Posted tagged ‘staying inside’

“I couldn’t shed the cold; it clung to every bit of me.”

January 31, 2017

I walked out of the house to get the papers and was totally taken aback at how cold it was. It was sunny then but the sun was just a backdrop providing some light but no heat. Since then the sun has been replaced by whitish clouds. Snow will be coming later but only an inch or two. I’m staying home today where I’ll be warm and comfortable.

When I was a kid, winter usually meant staying inside after school. I’d do my homework and then watch TV. The only exercise I had was walking to and from school. We, the four of us, must have driven my mother crazy. My brother and I would tease our younger sisters. He and I would sit on the couch on each side of one sister and point at her. That drove her crazy and she’d yell to my mother about us. We’d yell back and say we weren’t even touching her, but my mother knew. She’d tell us to stop.

I didn’t my bike out much in the winter. Mostly I walked everywhere. Some Saturdays I’d ride with my father when he did his errands. My favorite stop was at the Chinaman’s as everyone in town called it. The shop was where my dad left his white shirts each week to be cleaned. Behind the counter on shelves were bundles of cleaned shirts wrapped in brown paper tied with string. The laundry was always steamy from the big ironing machine by the window. I used to watch the Chinaman iron.

On Sunday, if I was up and dressed early enough I could ride with my father to church. He was an usher at the eight o’clock mass. He’d give me a dime to put in the basket. I always sat in a pew where he collected the money. The ushers never sat. They just stood in the back entryway and talked in whispers until it was time for the money offerings.

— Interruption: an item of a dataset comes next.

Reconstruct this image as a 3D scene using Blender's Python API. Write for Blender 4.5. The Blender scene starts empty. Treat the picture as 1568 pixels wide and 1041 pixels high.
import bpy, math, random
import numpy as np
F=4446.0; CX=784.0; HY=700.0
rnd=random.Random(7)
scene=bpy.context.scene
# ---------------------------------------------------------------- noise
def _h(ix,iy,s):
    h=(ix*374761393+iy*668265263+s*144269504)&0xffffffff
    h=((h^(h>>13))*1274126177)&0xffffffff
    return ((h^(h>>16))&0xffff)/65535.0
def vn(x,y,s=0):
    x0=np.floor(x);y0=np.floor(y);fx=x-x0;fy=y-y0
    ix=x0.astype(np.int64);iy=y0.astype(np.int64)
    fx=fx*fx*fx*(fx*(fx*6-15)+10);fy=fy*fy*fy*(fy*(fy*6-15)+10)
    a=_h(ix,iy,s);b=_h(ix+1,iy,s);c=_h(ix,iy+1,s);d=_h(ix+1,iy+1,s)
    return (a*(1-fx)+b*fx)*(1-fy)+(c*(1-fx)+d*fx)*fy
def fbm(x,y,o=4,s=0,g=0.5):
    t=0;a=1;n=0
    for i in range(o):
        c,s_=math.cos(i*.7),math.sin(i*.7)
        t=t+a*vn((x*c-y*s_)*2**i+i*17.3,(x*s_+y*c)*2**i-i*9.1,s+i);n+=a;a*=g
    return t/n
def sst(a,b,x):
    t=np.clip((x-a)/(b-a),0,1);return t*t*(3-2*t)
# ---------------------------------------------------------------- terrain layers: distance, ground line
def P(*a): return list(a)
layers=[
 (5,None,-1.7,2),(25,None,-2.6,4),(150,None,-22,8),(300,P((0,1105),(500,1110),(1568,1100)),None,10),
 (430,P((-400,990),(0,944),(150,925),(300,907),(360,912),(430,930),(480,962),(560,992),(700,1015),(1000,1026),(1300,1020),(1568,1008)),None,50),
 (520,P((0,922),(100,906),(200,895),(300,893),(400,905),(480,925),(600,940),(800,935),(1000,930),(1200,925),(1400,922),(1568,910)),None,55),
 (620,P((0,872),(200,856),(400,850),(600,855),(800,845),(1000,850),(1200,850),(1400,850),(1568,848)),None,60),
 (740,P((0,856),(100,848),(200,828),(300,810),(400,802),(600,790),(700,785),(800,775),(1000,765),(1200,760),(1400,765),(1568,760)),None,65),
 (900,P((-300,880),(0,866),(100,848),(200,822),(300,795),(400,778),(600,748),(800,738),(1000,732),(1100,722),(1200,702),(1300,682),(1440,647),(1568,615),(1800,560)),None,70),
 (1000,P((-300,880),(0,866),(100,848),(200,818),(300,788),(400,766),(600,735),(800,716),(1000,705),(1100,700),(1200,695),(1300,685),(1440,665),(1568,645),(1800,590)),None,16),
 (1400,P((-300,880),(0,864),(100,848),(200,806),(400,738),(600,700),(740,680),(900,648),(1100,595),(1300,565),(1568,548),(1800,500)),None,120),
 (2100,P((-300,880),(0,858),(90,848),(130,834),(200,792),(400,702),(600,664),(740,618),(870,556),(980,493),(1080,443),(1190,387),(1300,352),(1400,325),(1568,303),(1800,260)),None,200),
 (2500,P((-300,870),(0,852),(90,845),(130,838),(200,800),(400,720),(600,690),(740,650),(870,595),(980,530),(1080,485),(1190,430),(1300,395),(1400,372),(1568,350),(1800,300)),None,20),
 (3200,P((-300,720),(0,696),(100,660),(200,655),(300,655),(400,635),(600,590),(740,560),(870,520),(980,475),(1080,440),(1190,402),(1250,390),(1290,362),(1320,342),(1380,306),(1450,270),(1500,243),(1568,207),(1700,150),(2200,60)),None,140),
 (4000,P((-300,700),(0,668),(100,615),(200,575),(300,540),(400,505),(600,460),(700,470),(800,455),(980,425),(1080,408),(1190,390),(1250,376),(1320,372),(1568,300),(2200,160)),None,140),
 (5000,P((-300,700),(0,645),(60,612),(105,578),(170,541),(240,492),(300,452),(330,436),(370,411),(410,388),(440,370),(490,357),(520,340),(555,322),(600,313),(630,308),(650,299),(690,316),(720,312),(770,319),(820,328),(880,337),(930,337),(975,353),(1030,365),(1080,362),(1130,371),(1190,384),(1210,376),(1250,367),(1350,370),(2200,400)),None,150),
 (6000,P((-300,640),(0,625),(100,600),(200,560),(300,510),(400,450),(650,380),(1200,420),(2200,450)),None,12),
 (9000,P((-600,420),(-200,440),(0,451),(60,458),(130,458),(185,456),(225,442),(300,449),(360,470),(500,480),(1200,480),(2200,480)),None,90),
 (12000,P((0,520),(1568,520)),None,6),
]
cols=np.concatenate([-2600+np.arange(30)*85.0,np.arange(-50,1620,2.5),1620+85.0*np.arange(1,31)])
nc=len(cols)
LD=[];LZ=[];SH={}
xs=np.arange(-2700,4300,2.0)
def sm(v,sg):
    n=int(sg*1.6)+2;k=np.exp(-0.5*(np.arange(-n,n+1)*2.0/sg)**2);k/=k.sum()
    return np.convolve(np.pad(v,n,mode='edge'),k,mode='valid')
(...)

One of the best parts of being retired is staying home on the coldest of days, a day like to day.

“I have cats because they have no artificially imposed, culturally prescribed sense of decorum. They live in the moment. If I had an aneurysm in the brain, and dropped dead, I love knowing that as the paramedics carry me out, my cats are going to be swatting at that little toe tag.”

June 26, 2015

The morning is dark, wet and chilly. It is the sort of weather which dampens energy and enthusiasm. I heard one bird loudly singing and hoping, I think, others would join him in a morning song. None did, and now he is gone and the day is quiet, almost silent. The leaves on the oak tree ruffle a bit but not enough to make any sound. The silence is a bit eerie.

It rained earlier this morning and looks as if it may rain again. The rain must have been more of mist as the deck under the furniture never got wet. It is a good day to stay home.

Fern woke me up this morning. She was meowing over and over. I pretended to be asleep. She jumped on the bed and head butted my arm then licked my hand hoping for a response. I ignored her and she finally fell asleep beside me; however, she is still restless, the only one of my pets not asleep on the couch with me. This is their morning nap time, not to be confused with their afternoon or evening naps, but Fern is now standing in the doorway outside this room and meowing.

We always had pets when I was a kid. We had goldfish which never lasted very long. I always figured they were bored with life in a glass bowl. We had a turtle from Woolworth’s which lived for years. His plastic enclosure had a fake palm tree and a little island. We loved stunning flies to feed him as he preferred them alive. We’d put the fly in the bowl and watch it skimming the water while the turtle was swimming over to dine. We had a parakeet, a green one, and a couple of chameleons, whose color varied based on surroundings. I had two hamsters, both males according to the pet store. They had a litter. Go figure! Duke, our boxer, was around the whole of my childhood. He died when I was in college. Duke is the reason I love boxers. We had cats, Gideon, being the first followed by Luther and Josh. I don’t ever remember a time in my life when I didn’t have a pet to love and be loved in return.